Multiphase complete exchange: a theoretical analysis

Complete exchange requires each of N processors to send a unique message to each of the remaining N-1 processors. For a circuit switched hypercube with N=2^d processors, the direct and standard algorithms for complete exchange are time optimal for very large and very small message sizes, respectively. For intermediate sizes, a hybrid multiphase algorithm is better. This carries out direct exchanges on a set of subcubes whose dimensions are a partition of the integer d. The best such algorithm for a given message size m could hitherto only be found by enumerating all partitions of d. The multiphase algorithm is analyzed assuming a high performance communication network.
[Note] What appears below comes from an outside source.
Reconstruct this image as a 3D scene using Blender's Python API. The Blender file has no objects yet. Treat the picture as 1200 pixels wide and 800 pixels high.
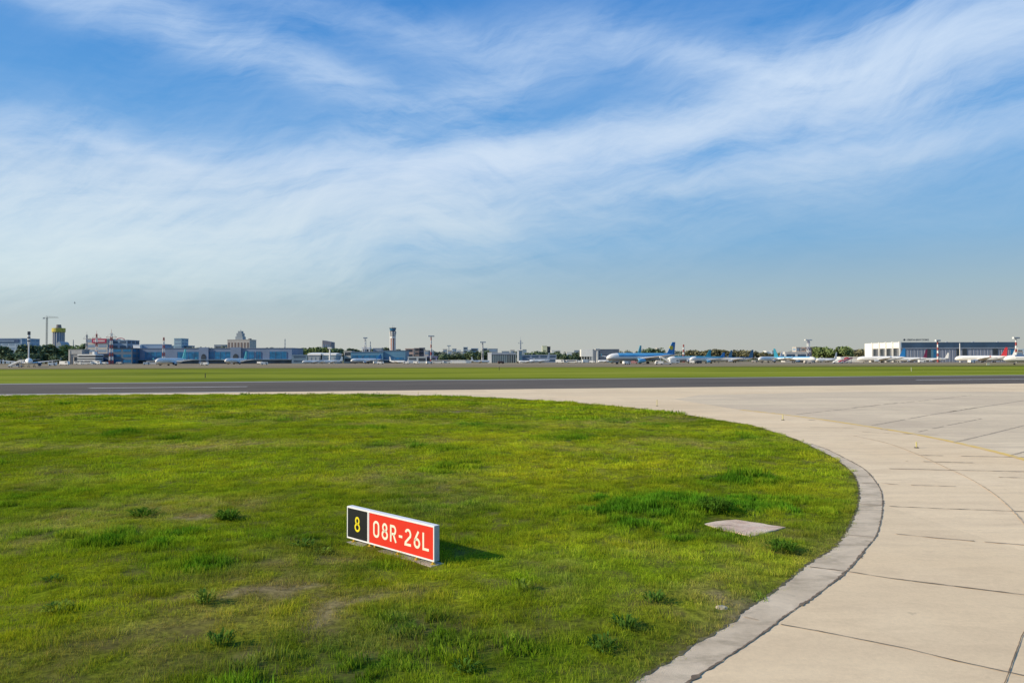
import bpy, bmesh, math, random
import numpy as np
from mathutils import Vector, Matrix, noise

random.seed(7); rng = np.random.default_rng(7)
SC = bpy.context.scene
COL = SC.collection
R = math.radians

# ------------------------------------------------------------------ camera
F = 867.0                       # focal length in pixels of the 1200 px wide photograph
EYE = Vector((0, 0, 4.0))
PITCH = math.atan(20.7 / F)
MROT = Matrix.Rotation(math.pi/2 + PITCH, 3, 'X') @ Matrix.Rotation(R(-0.172), 3, 'Z')
cd = bpy.data.cameras.new('camera'); cam = bpy.data.objects.new('camera', cd); COL.objects.link(cam)
cam.matrix_world = Matrix.Translation(EYE) @ MROT.to_4x4()
cd.sensor_width = 36; cd.lens = 36 * F / 1200; cd.clip_start = 0.1; cd.clip_end = 20000
SC.camera = cam

def ray(px, py): return MROT @ Vector(((px-600)/F, (400-py)/F, -1))
def G(px, py, z=0.0):
    "measured point of the photo -> place on the ground"
    d = ray(px, py); t = (z-EYE.z)/d.z
    p = EYE + d*t
    return Vector((p.x, p.y, z))
def at(px, py, Y):
    d = ray(px, py); return EYE + d*(Y/d.y)

# ------------------------------------------------------------------ materials
def nt(m): return m.node_tree.nodes, m.node_tree.links
MC = {}
def mat(name, col, rough=0.6, metal=0.0, var=0.08, scale=3.0, bump=0.0, spec=0.4, coords='Object', stretch=(1,1,1)):
    if name in MC: return MC[name]
    m = bpy.data.materials.new(name); m.use_nodes = True; N, L = nt(m)
    b = N['Principled BSDF']; b.inputs['Roughness'].default_value = rough; b.inputs['Metallic'].default_value = metal
    b.inputs['Specular IOR Level'].default_value = spec
    tc = N.new('ShaderNodeTexCoord'); mp = N.new('ShaderNodeMapping'); mp.inputs['Scale'].default_value = stretch
    L.new(tc.outputs[coords], mp.inputs[0])
    n = N.new('ShaderNodeTexNoise'); n.inputs['Scale'].default_value = scale; n.inputs['Detail'].default_value = 4
    L.new(mp.outputs[0], n.inputs['Vector'])
    r = N.new('ShaderNodeMapRange'); r.inputs[1].default_value = .3; r.inputs[2].default_value = .7
    r.inputs[3].default_value = 1-var; r.inputs[4].default_value = 1+var
    L.new(n.outputs[0], r.inputs[0])
    mx = N.new('ShaderNodeVectorMath'); mx.operation = 'SCALE'; mx.inputs[0].default_value = col[:3]
    L.new(r.outputs[0], mx.inputs['Scale']); L.new(mx.outputs[0], b.inputs['Base Color'])
    if bump:
        bp = N.new('ShaderNodeBump'); bp.inputs['Strength'].default_value = bump; bp.inputs['Distance'].default_value = .02
        L.new(n.outputs[0], bp.inputs['Height']); L.new(bp.outputs[0], b.inputs['Normal'])
    MC[name] = m; return m

def noise_node(N, L, vec, scale, detail=6, rough=.55, stretch=None, dist=0.0):
    if stretch:
        mp = N.new('ShaderNodeMapping'); mp.inputs['Scale'].default_value = stretch; L.new(vec, mp.inputs[0]); vec = mp.outputs[0]
    n = N.new('ShaderNodeTexNoise'); n.inputs['Scale'].default_value = scale; n.inputs['Detail'].default_value = detail
    n.inputs['Roughness'].default_value = rough; n.inputs['Distortion'].default_value = dist
    L.new(vec, n.inputs['Vector']); return n.outputs[0]
def ramp(N, L, fac, stops):
    r = N.new('ShaderNodeValToRGB'); e = r.color_ramp.elements
    while len(e) < len(stops): e.new(.5)
    for el, (p, c) in zip(e, stops): el.position = p; el.color = (*c, 1)
    L.new(fac, r.inputs[0]); return r.outputs[0]
def mixc(N, L, f, a, b, mode='MIX'):
    m = N.new('ShaderNodeMix'); m.data_type = 'RGBA'; m.blend_type = mode
    for s, v in ((m.inputs[0], f), (m.inputs[6], a), (m.inputs[7], b)):
        if hasattr(v, 'is_output'): L.new(v, s)
        elif isinstance(v, (int, float)): s.default_value = v
        else: s.default_value = (*v[:3], 1)
    return m.outputs[2]
def mth(N, L, op, *a, clamp=False):
    m = N.new('ShaderNodeMath'); m.operation = op; m.use_clamp = clamp
    for i, v in enumerate(a):
        if hasattr(v, 'is_output'): L.new(v, m.inputs[i])
        else: m.inputs[i].default_value = v
    return m.outputs[0]

def pave_mat(name, c0, c1, stain, patchscale=.12, fine=14, stretch=(1,1,1), bump=.25, wear=.5, slabs=0.0, streak=0.0):
    m = bpy.data.materials.new(name); m.use_nodes = True; N, L = nt(m); b = N['Principled BSDF']
    geo = N.new('ShaderNodeNewGeometry').outputs['Position']
    n1 = noise_node(N, L, geo, patchscale, 5, .6, stretch, .6)
    n2 = noise_node(N, L, geo, fine, 5, .7)
    n3 = noise_node(N, L, geo, .9, 8, .65, (stretch[0]*1.0, stretch[1]*2.2, 1), .4)
    n4 = noise_node(N, L, geo, 120, 2, .6)
    c = ramp(N, L, n1, [(.34, c0), (.66, c1)])
    c = mixc(N, L, mth(N, L, 'MULTIPLY', ramp(N, L, n3, [(.48, (0,0,0)), (.72, (1,1,1))]), wear), c, stain)
    # small dark spots and drips
    sp = noise_node(N, L, geo, 3.3, 3, .55)
    c = mixc(N, L, mth(N, L, 'MULTIPLY', ramp(N, L, sp, [(.69, (0,0,0)), (.76, (1,1,1))]), .35*wear+.08), c, tuple(x*.45 for x in stain))
    if slabs:
        mp = N.new('ShaderNodeMapping'); mp.inputs['Rotation'].default_value = (0,0,R(-4)); mp.inputs['Scale'].default_value = (1/6.0,1/4.2,1); L.new(geo, mp.inputs[0])
        fl = N.new('ShaderNodeVectorMath'); fl.operation = 'FLOOR'; L.new(mp.outputs[0], fl.inputs[0])
        wn_ = N.new('ShaderNodeTexWhiteNoise'); L.new(fl.outputs[0], wn_.inputs['Vector'])
        sv_ = N.new('ShaderNodeVectorMath'); sv_.operation = 'SCALE'; L.new(c, sv_.inputs[0]); L.new(mth(N, L, 'MULTIPLY_ADD', wn_.outputs['Value'], slabs*2, 1-slabs), sv_.inputs['Scale']); c = sv_.outputs[0]
    if streak:
        st_ = noise_node(N, L, geo, .35, 6, .6, (.12, 2.2, 1), .2)
        c = mixc(N, L, mth(N, L, 'MULTIPLY', ramp(N, L, st_, [(.46,(0,0,0)),(.66,(1,1,1))]), streak), c, stain)
    g = mth(N, L, 'MULTIPLY_ADD', n2, .30, .85)
    g2 = mth(N, L, 'MULTIPLY_ADD', n4, .30, .85)
    v = N.new('ShaderNodeVectorMath'); v.operation = 'SCALE'; L.new(c, v.inputs[0]); L.new(mth(N, L, 'MULTIPLY', g, g2), v.inputs['Scale'])
    L.new(v.outputs[0], b.inputs['Base Color'])
    b.inputs['Roughness'].default_value = .9; b.inputs['Specular IOR Level'].default_value = .25
    bp = N.new('ShaderNodeBump'); bp.inputs['Strength'].default_value = bump; bp.inputs['Distance'].default_value = .01
    L.new(n4, bp.inputs['Height']); L.new(bp.outputs[0], b.inputs['Normal'])
    return m

# ------------------------------------------------------------------ object helpers
def tag(o, label=None, cat=None, group=None, kind=None):
    if label: o['label'] = label
    if cat: o['category'] = cat
    if group: o['group'] = group
    if kind: o['kind'] = kind
    return o
def empty(name, loc, rz=0, label=None, cat=None, group=None):
    o = bpy.data.objects.new(name, None); COL.objects.link(o); o.location = loc; o.rotation_euler = (0, 0, rz)
    o.empty_display_size = .5
    return tag(o, label, cat, group)
class MB:
    def __init__(s): s.v = []; s.f = []; s.m = []
    def add(s, vs, fs, mi=0):
        o = len(s.v); s.v += [tuple(v) for v in vs]; s.f += [tuple(i+o for i in f) for f in fs]; s.m += [mi]*len(fs)
    def box(s, x0, x1, y0, y1, z0, z1, mi=0, M=None):
        vs = [Vector(p) for p in ((x0,y0,z0),(x1,y0,z0),(x1,y1,z0),(x0,y1,z0),(x0,y0,z1),(x1,y0,z1),(x1,y1,z1),(x0,y1,z1))]
        if M: vs = [M @ v for v in vs]
        s.add(vs, [(0,3,2,1),(4,5,6,7),(0,1,5,4),(1,2,6,5),(2,3,7,6),(3,0,4,7)], mi)
    def tube(s, p0, p1, r0, r1=None, n=8, mi=0, cap=True):
        r1 = r0 if r1 is None else r1
        p0 = Vector(p0); p1 = Vector(p1); d = (p1-p0).normalized()
        a = d.orthogonal().normalized(); b = d.cross(a)
        vs = []
        for p, r in ((p0, r0), (p1, r1)):
            for i in range(n):
                t = 2*math.pi*i/n; vs.append(p + (a*math.cos(t)+b*math.sin(t))*r)
        fs = [(i, (i+1) % n, n+(i+1) % n, n+i) for i in range(n)]
        if cap: fs += [tuple(range(n-1, -1, -1)), tuple(range(n, 2*n))]
        s.add(vs, fs, mi)
    def rings(s, rings, mi=0, cap=True, mfun=None):
        n = len(rings[0]); o = len(s.v)
        for r in rings: s.v += [tuple(p) for p in r]
        for k in range(len(rings)-1):
            for i in range(n):
                f = (o+k*n+i, o+k*n+(i+1) % n, o+(k+1)*n+(i+1) % n, o+(k+1)*n+i); s.f.append(f)
                c = sum((Vector(s.v[q]) for q in f), Vector())/4
                s.m.append(mfun(c) if mfun else mi)
        if cap:
            s.f.append(tuple(o+i for i in range(n-1, -1, -1))); s.m.append(mi)
            s.f.append(tuple(o+(len(rings)-1)*n+i for i in range(n))); s.m.append(mi)
    def build(s, name, mats, parent=None, smooth=False, bevel=0):
        me = bpy.data.meshes.new(name); me.from_pydata(s.v, [], s.f)
        if not isinstance(mats, (list, tuple)): mats = [mats]
        for m in mats: me.materials.append(m)
        me.polygons.foreach_set('material_index', s.m)
        if smooth: me.polygons.foreach_set('use_smooth', [True]*len(s.f))
        me.update()
        bm = bmesh.new(); bm.from_mesh(me); bmesh.ops.recalc_face_normals(bm, faces=bm.faces); bm.to_mesh(me); bm.free()
        o = bpy.data.objects.new(name, me); COL.objects.link(o)
        if parent: o.parent = parent
        if bevel:
            md = o.modifiers.new('bevel', 'BEVEL'); md.width = bevel; md.segments = 2; md.limit_method = 'ANGLE'
        return o
def copy_tree(o, parent=None):
    c = o.copy(); COL.objects.link(c)
    if parent: c.parent = parent
    for ch in [x for x in bpy.data.objects if x.parent == o]: copy_tree(ch, c)
    return c
def sheet(name, pts, z, m):
    me = bpy.data.meshes.new(name); vs = [(p[0], p[1], z) for p in pts]
    bm = bmesh.new(); f = bm.faces.new([bm.verts.new(v) for v in vs])
    bmesh.ops.recalc_face_normals(bm, faces=[f]); f.normal_update()
    if f.normal.z < 0: f.normal_flip()
    bmesh.ops.triangulate(bm, faces=[f]); bm.to_mesh(me); bm.free()
    me.materials.append(m); o = bpy.data.objects.new(name, me); COL.objects.link(o); o['kind'] = 'structure'; return o
def catmull(pts, n=8):
    P = [Vector(p[:2]) for p in pts]; P = [P[0]*2-P[1]] + P + [P[-1]*2-P[-2]]; out = []
    for i in range(1, len(P)-2):
        a, b, c, d = P[i-1:i+3]
        for k in range(n):
            t = k/n; out.append(.5*((2*b)+(c-a)*t+(2*a-5*b+4*c-d)*t*t+(-a+3*b-3*c+d)*t**3))
    out.append(P[-2]); return out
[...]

It is proved that only algorithms corresponding to equipartitions of d (partitions in which the maximum and minimum elements differ by at most one) can possibly be optimal. The runtimes of these algorithms plotted against m form a hull of optimality. It is proved that, although there is an exponential number of partitions: (1) the number of faces on this hull is Θ(√(d)); (2) the hull can be found in Θ(√(d)) time; and (3) once it has been found, the optimal algorithm for any given m can be found in Θ(log d) time. These results provide a very fast technique for minimizing communication overhead in many important applications, such as matrix transpose, fast Fourier transform, and alternating directions implicit (ADI)